Utilization of a solar-driven semiconductor as a photocatalyst to degrade antibiotic pollutants is a feasible and environmentally friendly technology. In this paper, 3D chrysanthemum-like g-C₃N₄/TiO₂ as a visible-light-driven hybrid photocatalyst with a Z-scheme heterostructure was firstly synthesized by the in situ hydrothermal synthesis method. Experiments proved that this 3D chrysanthemum-like g-C₃N₄/TiO₂ had better degradation performance toward tetracycline than TiO₂ and g-C₃N₄. In particular, when optimized g-C₃N₄/TiO₂-2 was applied for tetracycline removal (200 ml, 10 mg L⁻¹), the corresponding degradation efficiency could reach nearly 100% within 60 min.
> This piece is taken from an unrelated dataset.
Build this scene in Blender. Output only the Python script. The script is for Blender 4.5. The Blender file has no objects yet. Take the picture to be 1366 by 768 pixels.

The improved photocatalytic activity was the result of better utilization of the heterostructure-induced visible light, more efficient charge transfer in the Z-scheme heterojunction as well as stronger redox capability. The Z-scheme degradation mechanism was supported by the trapping experiments of active species and ESR radical detection, and the whole photocatalytic process was controlled by the combined action of ˙O₂⁻, h⁺ and ˙OH radicals. This study may be beneficial for the design of more efficient sunlight-driven hybrid photocatalysts and their applications in wastewater treatment.